Australian PM to visit Indonesia on first foreign trip

Australian PM to visit Indonesia on first foreign trip

SYDNEY - Australia's Tony Abbott makes his debut foreign trip as prime minister on Monday, visiting Indonesia where he will discuss asylum-seekers following the first deadly accident involving boat people since he took power.

Conservative Abbott - who won a comfortable victory in national polls earlier this month - has vowed to make Asia his main foreign policy focus and Indonesia, where hundreds of asylum-seekers have embarked on fatal sea crossings to Australia in recent years, is a priority.

"The government is determined to ensure that Australia's foreign policy is focussed on our region," he said Friday as he announced his September 30-October 1 visit to Jakarta, where he will meet President Susilo Bambang Yudhoyono.

"It is my hope that this visit establishes a convention for all future incoming prime ministers to make Jakarta their first port of call overseas," added Abbott who will be accompanied by a 20-member business delegation.

Abbott had promised to make Indonesia his first stop as prime minister saying he would not visit traditional allies Washington or London until he had visited capitals in Asia.

Australia has a strong relationship with Indonesia, but tensions have arisen over the sensitive issue of asylum-seeker boats, many of which depart from the sprawling archipelago to head for Australia.

Abbott campaigned hard on a "stop the boats" policy and has put into place a military-led operation known as Sovereign Borders, which intends to turn boats around when safe to do so - a policy Indonesia has suggested infringes its sovereignty.

Australian and Indonesian foreign ministers discussed the issue at a meeting in New York last week at which Indonesian Foreign Minister Marty Natalegawa said the measure could put cooperation on asylum-seekers at risk.

Abbott dismissed tensions Friday, saying "the last thing I would ever want to do is anything that doesn't show the fullest possible respect for Indonesia's sovereignty".

"It's in everyone's interests to stop the flow of illegal boats," Abbott said.

"The last thing that anyone should want is to have Australia's relationship with Indonesia defined by this boats issue, which I am sure will be but a passing irritant."

Hours later, at least 22 people, mostly children, were reported drowned and scores were missing after an Australia-bound boat carrying Middle Eastern asylum-seekers sank off Indonesia in rough seas.

Twenty-five people were plucked to safety but more than 70 were unaccounted for after the boat carrying people from Lebanon, Jordan and Yemen went down off the main Indonesian island of Java, police said.

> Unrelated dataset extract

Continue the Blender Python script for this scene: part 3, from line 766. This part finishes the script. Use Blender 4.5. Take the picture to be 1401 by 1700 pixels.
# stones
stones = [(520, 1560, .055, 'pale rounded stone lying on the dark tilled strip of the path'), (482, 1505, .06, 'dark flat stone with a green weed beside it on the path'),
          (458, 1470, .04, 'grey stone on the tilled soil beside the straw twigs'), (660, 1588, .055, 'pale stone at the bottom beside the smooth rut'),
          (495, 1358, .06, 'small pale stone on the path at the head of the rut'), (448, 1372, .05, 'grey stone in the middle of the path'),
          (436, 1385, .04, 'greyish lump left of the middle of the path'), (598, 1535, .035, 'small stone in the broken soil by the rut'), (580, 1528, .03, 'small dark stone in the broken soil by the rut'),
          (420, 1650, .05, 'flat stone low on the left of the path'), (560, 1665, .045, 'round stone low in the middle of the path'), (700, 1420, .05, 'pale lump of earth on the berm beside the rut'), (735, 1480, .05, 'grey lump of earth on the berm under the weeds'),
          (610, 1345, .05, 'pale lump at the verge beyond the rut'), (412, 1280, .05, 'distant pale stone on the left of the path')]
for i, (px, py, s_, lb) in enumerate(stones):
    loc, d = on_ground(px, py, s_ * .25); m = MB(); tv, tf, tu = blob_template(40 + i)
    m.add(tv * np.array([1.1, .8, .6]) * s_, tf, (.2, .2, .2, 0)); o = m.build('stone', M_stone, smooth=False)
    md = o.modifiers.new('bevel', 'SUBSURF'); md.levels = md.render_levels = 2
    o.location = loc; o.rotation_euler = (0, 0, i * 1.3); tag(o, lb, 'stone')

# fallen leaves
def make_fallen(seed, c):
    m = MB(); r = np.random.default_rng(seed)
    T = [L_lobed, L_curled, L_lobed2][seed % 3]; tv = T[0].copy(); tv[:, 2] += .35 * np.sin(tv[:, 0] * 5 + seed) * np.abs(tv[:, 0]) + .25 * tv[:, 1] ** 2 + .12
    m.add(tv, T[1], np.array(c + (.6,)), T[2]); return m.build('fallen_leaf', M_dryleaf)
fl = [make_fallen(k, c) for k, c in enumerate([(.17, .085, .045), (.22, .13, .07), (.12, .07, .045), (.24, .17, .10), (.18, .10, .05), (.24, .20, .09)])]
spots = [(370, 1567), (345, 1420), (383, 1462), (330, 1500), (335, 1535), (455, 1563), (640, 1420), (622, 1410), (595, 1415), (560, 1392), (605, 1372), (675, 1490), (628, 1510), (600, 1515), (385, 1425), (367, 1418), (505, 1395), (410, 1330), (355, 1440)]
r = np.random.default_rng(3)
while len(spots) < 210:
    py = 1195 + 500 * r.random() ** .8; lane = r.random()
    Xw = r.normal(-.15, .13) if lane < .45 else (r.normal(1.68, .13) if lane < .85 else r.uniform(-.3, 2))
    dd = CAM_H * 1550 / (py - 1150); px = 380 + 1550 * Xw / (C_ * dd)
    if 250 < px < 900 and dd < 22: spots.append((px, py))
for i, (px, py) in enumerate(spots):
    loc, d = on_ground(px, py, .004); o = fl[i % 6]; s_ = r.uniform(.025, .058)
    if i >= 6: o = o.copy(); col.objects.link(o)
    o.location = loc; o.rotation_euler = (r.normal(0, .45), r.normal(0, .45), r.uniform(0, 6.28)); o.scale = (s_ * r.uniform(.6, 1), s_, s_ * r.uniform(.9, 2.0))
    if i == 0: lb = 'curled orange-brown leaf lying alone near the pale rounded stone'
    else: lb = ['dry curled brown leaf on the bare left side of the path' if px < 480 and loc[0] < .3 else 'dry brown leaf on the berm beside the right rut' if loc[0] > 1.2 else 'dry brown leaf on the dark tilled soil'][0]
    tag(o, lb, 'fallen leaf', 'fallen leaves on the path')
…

Analysts said Jakarta's main concerns - more than stopping asylum-seekers - are trade and a secure food supply, something it has looked to do via investments in Australian farmland.

They said the difficulty for Abbott when he visits Jakarta will be balancing his "stop the boats" policy, given it was a central plank of his election campaign, with his desire to strengthen ties in Asia.

"Certainly I think they've very much gotten off on the wrong foot on the Indonesian front," said David McRae, an Indonesia expert at independent foreign policy think-tank the Lowy Institute in Sydney.

"To commence and set the tone for relations with Indonesia, it's an important trip," McRae added of Abbott's visit, which will include a one-on-one meeting with Yudhoyono and talks on strengthening economic relations.

Abbott, who will address a breakfast meeting of business leaders and lay a wreath at the Kalibata Heroes Cemetery, is also keen to bolster trade ties, with two-way trade valued at Aus$14.6 billion (US$13.6 billion) in 2012.

Adjunct professor at Queensland's Griffith University, Colin Brown, said Abbott may have made a shaky start, but the asylum-seeker issue was "not something that is going to blight the relationship for years to come".

"I think it will require some nifty footwork, both in Indonesia and in Australia, because he can't politically in Australia be seen to obviously back down on things he's promised the Australian people in front of pressure from Indonesia," he said.

"I think they are going to have to find ways of interpreting various elements of policy, specifically the boat turn-back so you might refine it without looking as if you've abandoned it."

Yudhoyono spokesman Teuku Faizasyah said: "The decision by Prime Minister Abbott to begin his period of governance with a visit to Indonesia reflected a spirit to go forward, and to strengthen cooperation.

"This is a decision Indonesia appreciates."